LOS ANGELES — Video from cameras worn by deputies who responded to a mass shooting at a Southern California bar in 2018 and recordings of calls for help released Tuesday captured the chaos, horror and confusion of the massacre that left a dozen people dead.
Terrified patrons hiding from a gunman still stalking victims reported the shooting in whispers to dispatchers, while others sobbed over the trauma of an event still unfolding. Officers encountered patrons running for their lives and a man bleeding in the parking lot while friends tried to save him.
The footage and audio from the Borderline Bar and Grill shooting was released Tuesday by the Ventura County sheriff's after a court fight by The Associated Press and other news outlets who sought the evidence under public records laws.
While the evidence was documented in a more than 400-page report on the shooting released in July, it was the first time the video and call recordings were released.

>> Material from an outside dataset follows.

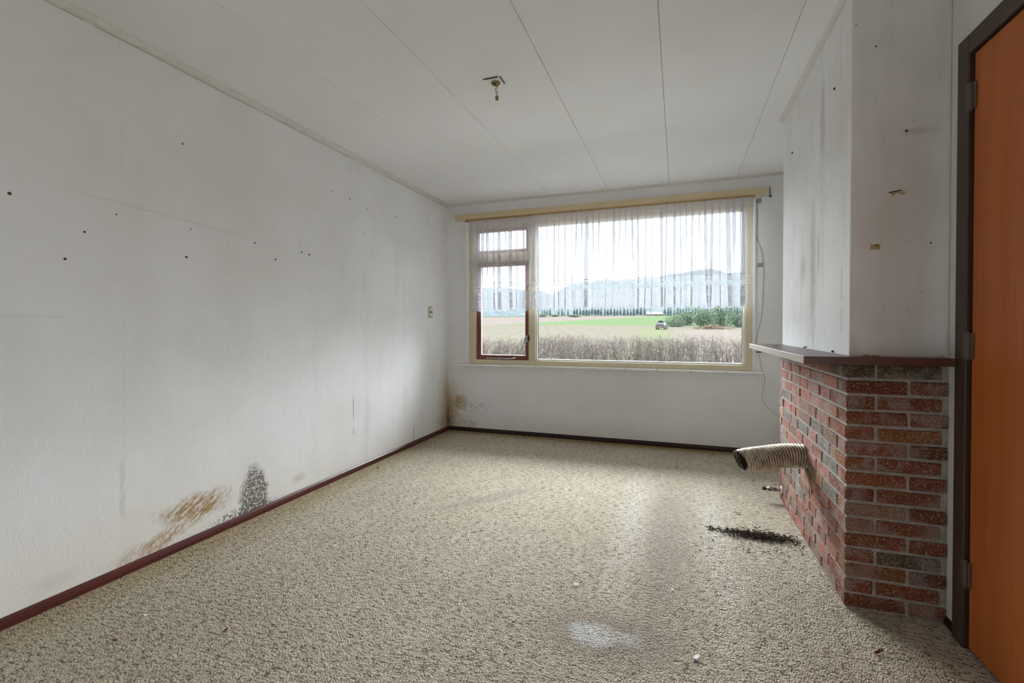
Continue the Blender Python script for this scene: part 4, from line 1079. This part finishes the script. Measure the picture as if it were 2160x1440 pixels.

Investigators concluded that Ian David Long, 28, who served as a Marine in Afghanistan, felt college students disdained veterans and targeted the Thousand Oaks country bar because it was student night. Long took his own life as police surrounded the building on Nov. 7, 2018.
As lines rang off the hook at a sheriff's call dispatch center, a woman reporting the shooting whispered: "We're hiding. The guy's probably still here."
When a dispatcher asked another woman if she saw the shooting, she responded: "It's still happening!"
Patrons were still running for cover when the first officers arrived.